Despite its questionable interpretation, The Apple Tree's lights, sets and visual effects make it worth watching. The set is simple black. Vibrantly colored cloth draped across the stage corresponds to the mood of the scene--a pictorially effective device. For instance, when two mysterious changelings on the stage (gracefully portrayed by Heather Taussig and Melissa Strogatz) wave a beautiful sheer blue cloth in the air to simulate ripples in a pond, the visual effect is fascinating. Red cloth representing fire and light blue for rain become effective symbols when combined with the tinted lighting and the ethereal music.
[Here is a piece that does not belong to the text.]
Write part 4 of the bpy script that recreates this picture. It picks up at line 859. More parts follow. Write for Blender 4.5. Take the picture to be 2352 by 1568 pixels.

When God dispels Adam and Eve from Eden, the changelings strip the set of all color. They deface the tree and remove the colored cloths that represent the spirit of Eden, which reduces the set to blackness and acts as a metaphor for the darkness which surrounds the couple's existence after their expulsion.

Other dramatic novelties include the portrayal of reflections in the pond that Eve loves to visit. Taussig, acting as Eve's reflection, mimics her gestures; the two move in synchronicity to musical director Bryan McAdams' mood-enhancing piano music.

Taussig easily claims the title of most theatrically fluent and effective performer for her portrayal of everything from a fragile changeling in Eden to a violent Cain. Michael Wertheim is effective as the insecure Adam, and Walling smoothly transforms the self-assured Eve into a dependent and nurturing mother. Vanessa Parise deserves praise for her convincing portrayal of the Snake with the draconian character which includes Eve to succumb to temptation.

The denouement depicts Eve's death and Adam's realization that although they had been expelled from Eden, for Adam "wherever Eve was, there was Eden." Schwartz direct this scene well and the combined effects of the set, the lights and the music along with the spatial placement of the characters present a dramatic and effective finale.

Although the musical talents of these performers lack the finesse that might have added a scene of professionality to the play, Schwartz's direction and Emily Brodsky and Roger Wong's production provide scenic portrayals and novel adaptations of the original script.